El martes las calles de todas las ciudades de Catalunya se desbordaron. Las cargas policiales del domingo provocaron un sentimiento que iba más allá de la política, de la independencia, del catalanismo o del españolismo era la condena de la violencia, todo tipo de violencia, la tuya y también la mía. Porque si te agreden a ti, es como si me agredieran a mí. Porque nos han enseñado que siempre es mejor hablar que pegar. La condena de la violencia consiguió algo tan poco frecuente en Catalunya como que las pequeñas y medianas empresas y el sector del comercio bajaran persianas, y además la mayoría fue un cierre patronal para no descontar el paro en las nóminas de los trabajadores.
Y es que a día de hoy los heridos del domingo superan las 893 personas porque de una forma u otra, heridos quedamos todos. Y desde el domingo lo único que pedimos es la condena de la violencia —repito de todo tipo de violencia— y que empiece la etapa de diálogo entre las partes. No descarto que para iniciar conversaciones fuera necesario pasar por el 1-O para reducir presiones.

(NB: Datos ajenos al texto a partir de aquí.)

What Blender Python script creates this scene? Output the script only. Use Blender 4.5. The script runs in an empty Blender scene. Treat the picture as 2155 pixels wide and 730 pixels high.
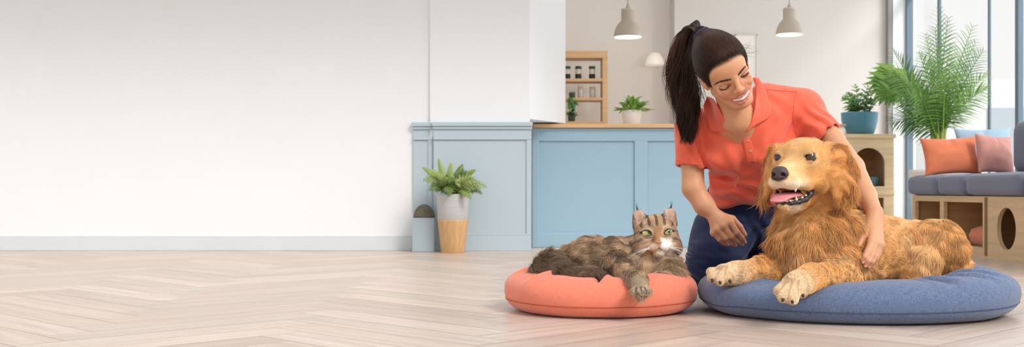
import bpy, bmesh, math, random
import numpy as np
from mathutils import Vector, Matrix
RNG = np.random.default_rng(7); random.seed(7)
C = bpy.context.scene.collection
H, F, CX, HY = 0.372, 2400.0, 1077.5, 400.0     # eye height, focal length (px), optical axis column, horizon row
def at(px, py, Y):
    return Vector(((px-CX)*Y/F, Y, H-(py-HY)*Y/F))
def A3(px, py, Y): return np.array(at(px, py, Y))

# ------------------------------------------------------------------ materials
def lin(c):
    if isinstance(c, str):
        c = [int(c[i:i+2], 16)/255 for i in (0, 2, 4)]
    return tuple((x/12.92 if x <= .04045 else ((x+.055)/1.055)**2.4) for x in c[:3])
MATS = {}
def mat(name, col, rough=.6, var=0, vscale=8, bump=0, bscale=60, metal=0, emit=0, sheen=0, stretch=None, spec=.5, attr=None, sss=0, trans=0, coat=0):
    if name in MATS: return MATS[name]
    m = bpy.data.materials.new(name); m.use_nodes = True; nt = m.node_tree; N = nt.nodes; L = nt.links
    b = N['Principled BSDF']; col = lin(col)
    b.inputs['Base Color'].default_value = (*col, 1); b.inputs['Roughness'].default_value = rough; b.inputs['Metallic'].default_value = metal
    b.inputs['Specular IOR Level'].default_value = spec
    if sheen: b.inputs['Sheen Weight'].default_value = sheen; b.inputs['Sheen Roughness'].default_value = .5
    if emit: b.inputs['Emission Color'].default_value = (*col, 1); b.inputs['Emission Strength'].default_value = emit
    if sss:
        b.inputs['Subsurface Weight'].default_value = sss; b.inputs['Subsurface Radius'].default_value = (.012, .005, .003); b.inputs['Subsurface Scale'].default_value = 1.0
    if coat: b.inputs['Coat Weight'].default_value = coat; b.inputs['Coat Roughness'].default_value = .1
    if trans: b.inputs['Transmission Weight'].default_value = trans
    src = None
    if attr:
        a = N.new('ShaderNodeAttribute'); a.attribute_name = attr; src = a.outputs['Color']
    tc = N.new('ShaderNodeTexCoord'); mp = N.new('ShaderNodeMapping'); L.new(tc.outputs['Object'], mp.inputs['Vector'])
    if stretch: mp.inputs['Scale'].default_value = stretch
    if var:
        n = N.new('ShaderNodeTexNoise'); n.inputs['Scale'].default_value = vscale; n.inputs['Detail'].default_value = 6; L.new(mp.outputs['Vector'], n.inputs['Vector'])
        mr = N.new('ShaderNodeMapRange'); mr.inputs['From Min'].default_value = .25; mr.inputs['From Max'].default_value = .75
        mr.inputs['To Min'].default_value = 1-var; mr.inputs['To Max'].default_value = 1+var; L.new(n.outputs['Fac'], mr.inputs['Value'])
        mx = N.new('ShaderNodeVectorMath'); mx.operation = 'SCALE'
        if src: L.new(src, mx.inputs[0])
        else: mx.inputs[0].default_value = col
        L.new(mr.outputs['Result'], mx.inputs['Scale']); src = mx.outputs['Vector']
    if src: L.new(src, b.inputs['Base Color'])
    if bump:
        n = N.new('ShaderNodeTexNoise'); n.inputs['Scale'].default_value = bscale; n.inputs['Detail'].default_value = 4; L.new(mp.outputs['Vector'], n.inputs['Vector'])
        bp = N.new('ShaderNodeBump'); bp.inputs['Strength'].default_value = bump; bp.inputs['Distance'].default_value = .01
        L.new(n.outputs['Fac'], bp.inputs['Height']); L.new(bp.outputs['Normal'], b.inputs['Normal'])
    MATS[name] = m; return m
def wood(name, col, dark=.8, stretch=(2, 40, 40), rough=.5):
    return mat(name, col, rough, var=.13, vscale=1.5, stretch=stretch, bump=.05, bscale=3)
def glass_mat():
    m = bpy.data.materials.new('window_glass'); m.use_nodes = True; nt = m.node_tree; N = nt.nodes; L = nt.links; N.remove(N['Principled BSDF'])
    t = N.new('ShaderNodeBsdfTransparent'); g = N.new('ShaderNodeBsdfGlossy'); g.inputs['Roughness'].default_value = .02
    mx = N.new('ShaderNodeMixShader'); mx.inputs[0].default_value = .06
    L.new(t.outputs[0], mx.inputs[1]); L.new(g.outputs[0], mx.inputs[2]); L.new(mx.outputs[0], N['Material Output'].inputs[0]); return m

# ------------------------------------------------------------------ objects
def tag(o, label=None, cat=None, group=None, kind=None):
    for k, v in (('label', label), ('category', cat), ('group', group), ('kind', kind)):
        if v: o[k] = v
    return o
def link(name, data, m=None, parent=None, smooth=True):
    o = bpy.data.objects.new(name, data); C.objects.link(o)
    if m is not None: data.materials.append(m)
    if parent is not None: o.parent = parent; o.matrix_parent_inverse = parent.matrix_world.inverted()
    if smooth and hasattr(data, 'polygons') and len(data.polygons): data.polygons.foreach_set('use_smooth', np.ones(len(data.polygons), bool))
    return o
def empty(name, loc, label, cat, group=None):
    o = bpy.data.objects.new(name, None); C.objects.link(o); o.location = loc; o.empty_display_size = .1
    o.matrix_world = Matrix.Translation(loc); return tag(o, label, cat, group)
def mesh_np(name, v, f, m=None, parent=None, col=None, smooth=True, colname='Col'):
    me = bpy.data.meshes.new(name); v = np.asarray(v, np.float32); f = np.asarray(f, np.int32)
    k = f.shape[1]; me.vertices.add(len(v)); me.vertices.foreach_set('co', v.ravel())
    me.loops.add(f.size); me.loops.foreach_set('vertex_index', f.ravel()); me.polygons.add(len(f))
    me.polygons.foreach_set('loop_start', np.arange(len(f), dtype=np.int32)*k); me.polygons.foreach_set('loop_total', np.full(len(f), k, np.int32))
    me.update(); me.validate()
    if col is not None:
        a = me.color_attributes.new(colname, 'FLOAT_COLOR', 'POINT'); c4 = np.ones((len(v), 4), np.float32); c4[:, :3] = col; a.data.foreach_set('color', c4.ravel())
    return link(name, me, m, parent, smooth)
class MB:
    """collects shapes, then builds ONE mesh object"""
    def __init__(s): s.bm = bmesh.new()
    def box(s, lo, hi, M=None):
        lo, hi = Vector(lo), Vector(hi); c = (lo+hi)/2; d = hi-lo
        T = Matrix.Translation(c) @ Matrix.Diagonal((*d, 1)); T = (M @ T) if M else T
        bmesh.ops.create_cube(s.bm, size=1, matrix=T); return s
    def lathe(s, prof, c=(0, 0, 0), n=40, M=None):
        rings = []
        for r, z in prof:
            ring = []
            for i in range(n):
                a = 2*math.pi*i/n; p = Vector((c[0]+r*math.cos(a), c[1]+r*math.sin(a), c[2]+z)); ring.append(s.bm.verts.new(M @ p if M else p))
            rings.append(ring)
        for a, b in zip(rings, rings[1:]):
            for i in range(n): s.bm.faces.new((a[i], a[(i+1) % n], b[(i+1) % n], b[i]))
        s.bm.faces.new(rings[0][::-1]); s.bm.faces.new(rings[-1]); return s
    def tube(s, pts, rad, n=8):
        pts = [Vector(p) for p in pts]; rad = rad if hasattr(rad, '__len__') else [rad]*len(pts); rings = []; up = Vector((.13, .31, .94)).normalized()
        for i, p in enumerate(pts):
            t = (pts[min(i+1, len(pts)-1)]-pts[max(i-1, 0)]).normalized(); x = t.cross(up)
            if x.length < .05: x = t.cross(Vector((1, 0, 0)))
            x.normalize(); y = t.cross(x)
            rings.append([s.bm.verts.new(p+(x*math.cos(2*math.pi*k/n)+y*math.sin(2*math.pi*k/n))*rad[i]) for k in range(n)])
        for a, b in zip(rings, rings[1:]):
            for i in range(n): s.bm.faces.new((a[i], a[(i+1) % n], b[(i+1) % n], b[i]))
        s.bm.faces.new(rings[0][::-1]); s.bm.faces.new(rings[-1]); return s
    def prism(s, outline, holes, y0, y1, M=None):
        """outline/holes are lists of (u,w); a slab from depth y0 to y1"""
        bm = bmesh.new(); es = []
        for loop in [outline]+list(holes):
            vs = [bm.verts.new((u, y0, w)) for u, w in loop]; es += [bm.edges.new((vs[i], vs[(i+1) % len(vs)])) for i in range(len(vs))]
        bmesh.ops.triangle_fill(bm, use_beauty=True, edges=es)
        r = bmesh.ops.extrude_face_region(bm, geom=bm.faces[:])
        bmesh.ops.translate(bm, vec=(0, y1-y0, 0), verts=[g for g in r['geom'] if isinstance(g, bmesh.types.BMVert)])
        if M: bmesh.ops.transform(bm, matrix=M, verts=bm.verts[:])
        bmesh.ops.recalc_face_normals(bm, faces=bm.faces[:])
        me = bpy.data.meshes.new('t'); bm.to_mesh(me); s.bm.from_mesh(me); bpy.data.meshes.remove(me); bm.free(); return s
    def build(s, name, m, parent=None, bevel=0, smooth=False, seg=2, sub=0, recalc=True):
        if recalc: bmesh.ops.recalc_face_normals(s.bm, faces=s.bm.faces[:])
        me = bpy.data.meshes.new(name); s.bm.to_mesh(me); s.bm.free(); o = link(name, me, m, parent, smooth)
        if bevel:
            b = o.modifiers.new('bevel', 'BEVEL'); b.width = bevel; b.segments = seg; b.limit_method = 'ANGLE'; b.angle_limit = math.radians(40)
        if sub:
            b = o.modifiers.new('sub', 'SUBSURF'); b.levels = b.render_levels = sub
        return o
def struct(o): o['kind'] = 'structure'; return o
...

Casualmente este mismo miércoles han despertado más voces que llaman al diálogo y que rechazan las posturas extremas que hoy no benefician a nadie: el Parlamento Europeo pide diálogo, el Cercle d’Economia, los colegios profesionales, el Síndic de Greuges se ofrece de mediador, también el lehendakari Iñigo Urkullu, los firmantes de la Declaración de Zaragoza...Solo falta sentar a los protagonistas.